* [Provided data]
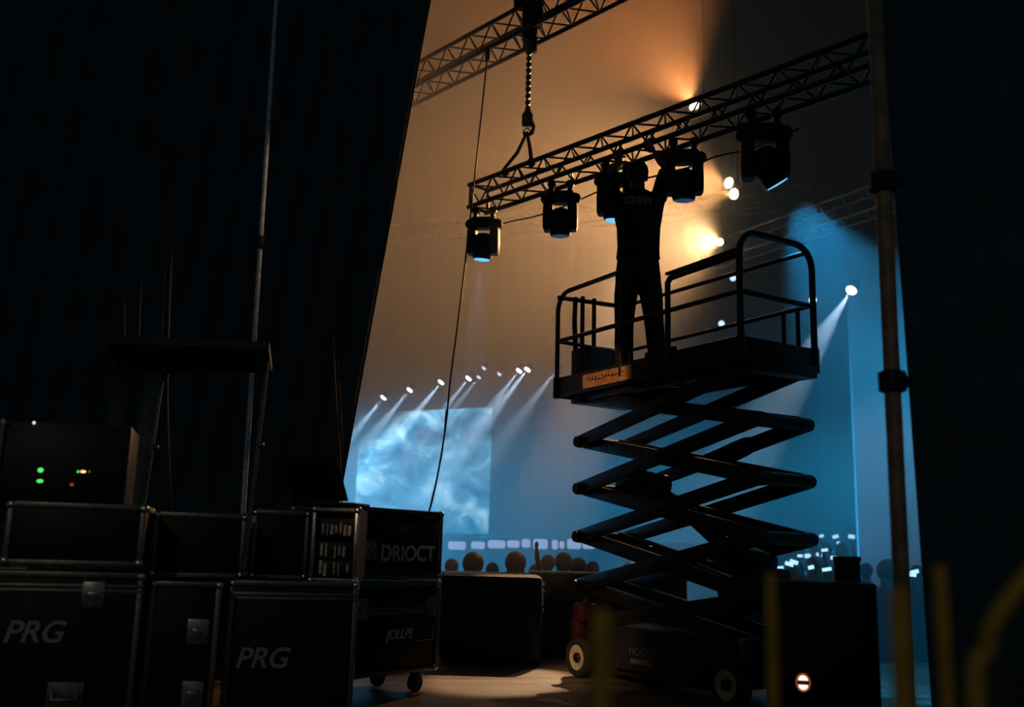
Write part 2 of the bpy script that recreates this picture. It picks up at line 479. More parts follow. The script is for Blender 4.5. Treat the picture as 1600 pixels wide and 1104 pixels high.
mb.tube([(0.045, 0, zend - 0.10), (0.065, 0, zend - 0.16), (0.05, 0, zend - 0.23), (0.0, 0, zend - 0.25), (-0.04, 0, zend - 0.22)], [0.016, 0.018, 0.02, 0.018, 0.01], 8)
mb.build('hook', M['chain'], ht)
sl = thing('lifting_sling', 'two-legged sling from the hoist hook down to the lower truss', 'sling', hp + V((0, 0, zend - 0.22)))
apex = V((0, 0, 0.0))
for px, nm in ((787, 'strap'), (827, 'strap')):
    tgt = TA + TD * chord_t(px) + TN * 0.02 - sl.location
    mb = MB()
    mid = (apex + tgt) / 2 + V((0.01, 0, -0.01))
    mb.tube([apex, mid, tgt + V((0, 0, 0.05)), tgt + TN * -0.035 + V((0, 0, 0)), tgt + V((0, 0, -0.04)), tgt + TN * 0.04, tgt + V((0, 0, 0.05))], [0.016, 0.019, 0.020, 0.018, 0.018, 0.018, 0.018], 7)
    mb.build(nm, M['rope'], sl)
mb = MB(); mb.tube([(-0.03, 0, -0.04), (-0.035, 0, 0.01), (0, 0, 0.045), (0.035, 0, 0.01), (0.03, 0, -0.04)], 0.010, 7); mb.build('shackle', M['chain'], sl)

def curve_px(pts):   # pts: (px,py,Y)
    return [at(*p) for p in pts]
def smooth_path(pts, n=6):
    out = []
    P = [pts[0]] + list(pts) + [pts[-1]]
    for i in range(1, len(P) - 2):
        for k in range(n):
            t = k / n; p0, p1, p2, p3 = P[i - 1], P[i], P[i + 1], P[i + 2]
            out.append(0.5 * ((2 * p1) + (p2 - p0) * t + (2 * p0 - 5 * p1 + 4 * p2 - p3) * t * t + (3 * p1 - p0 - 3 * p2 + p3) * t ** 3))
    out.append(pts[-1]); return out
def rope(name, label, cat, pts, r, m, group=None):
    mb = MB(); mb.tube(smooth_path(pts), r, 7)
    return tag(mb.build(name, m), label, cat, group)

cc = TA2 + TD * chord_t(762) + V((0, 0, -0.28))
ct = curve_px([(762, 84, 9.1), (751, 190, 9.1), (738, 310, 9.15), (728, 400, 9.2), (716, 500, 9.2), (704, 590, 9.2), (697, 660, 9.2), (686, 730, 9.2), (673, 790, 9.2), (655, 850, 9.2), (640, 930, 9.2)])
ct[-1].z = 0.01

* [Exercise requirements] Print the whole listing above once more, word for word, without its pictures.

* [Written response]
Write part 2 of the bpy script that recreates this picture. It picks up at line 479. More parts follow. The script is for Blender 4.5. Treat the picture as 1600 pixels wide and 1104 pixels high.
mb.tube([(0.045, 0, zend - 0.10), (0.065, 0, zend - 0.16), (0.05, 0, zend - 0.23), (0.0, 0, zend - 0.25), (-0.04, 0, zend - 0.22)], [0.016, 0.018, 0.02, 0.018, 0.01], 8)
mb.build('hook', M['chain'], ht)
sl = thing('lifting_sling', 'two-legged sling from the hoist hook down to the lower truss', 'sling', hp + V((0, 0, zend - 0.22)))
apex = V((0, 0, 0.0))
for px, nm in ((787, 'strap'), (827, 'strap')):
    tgt = TA + TD * chord_t(px) + TN * 0.02 - sl.location
    mb = MB()
    mid = (apex + tgt) / 2 + V((0.01, 0, -0.01))
    mb.tube([apex, mid, tgt + V((0, 0, 0.05)), tgt + TN * -0.035 + V((0, 0, 0)), tgt + V((0, 0, -0.04)), tgt + TN * 0.04, tgt + V((0, 0, 0.05))], [0.016, 0.019, 0.020, 0.018, 0.018, 0.018, 0.018], 7)
    mb.build(nm, M['rope'], sl)
mb = MB(); mb.tube([(-0.03, 0, -0.04), (-0.035, 0, 0.01), (0, 0, 0.045), (0.035, 0, 0.01), (0.03, 0, -0.04)], 0.010, 7); mb.build('shackle', M['chain'], sl)

def curve_px(pts):   # pts: (px,py,Y)
    return [at(*p) for p in pts]
def smooth_path(pts, n=6):
    out = []
    P = [pts[0]] + list(pts) + [pts[-1]]
    for i in range(1, len(P) - 2):
        for k in range(n):
            t = k / n; p0, p1, p2, p3 = P[i - 1], P[i], P[i + 1], P[i + 2]
            out.append(0.5 * ((2 * p1) + (p2 - p0) * t + (2 * p0 - 5 * p1 + 4 * p2 - p3) * t * t + (3 * p1 - p0 - 3 * p2 + p3) * t ** 3))
    out.append(pts[-1]); return out
def rope(name, label, cat, pts, r, m, group=None):
    mb = MB(); mb.tube(smooth_path(pts), r, 7)
    return tag(mb.build(name, m), label, cat, group)

cc = TA2 + TD * chord_t(762) + V((0, 0, -0.28))
ct = curve_px([(762, 84, 9.1), (751, 190, 9.1), (738, 310, 9.15), (728, 400, 9.2), (716, 500, 9.2), (704, 590, 9.2), (697, 660, 9.2), (686, 730, 9.2), (673, 790, 9.2), (655, 850, 9.2), (640, 930, 9.2)])
ct[-1].z = 0.01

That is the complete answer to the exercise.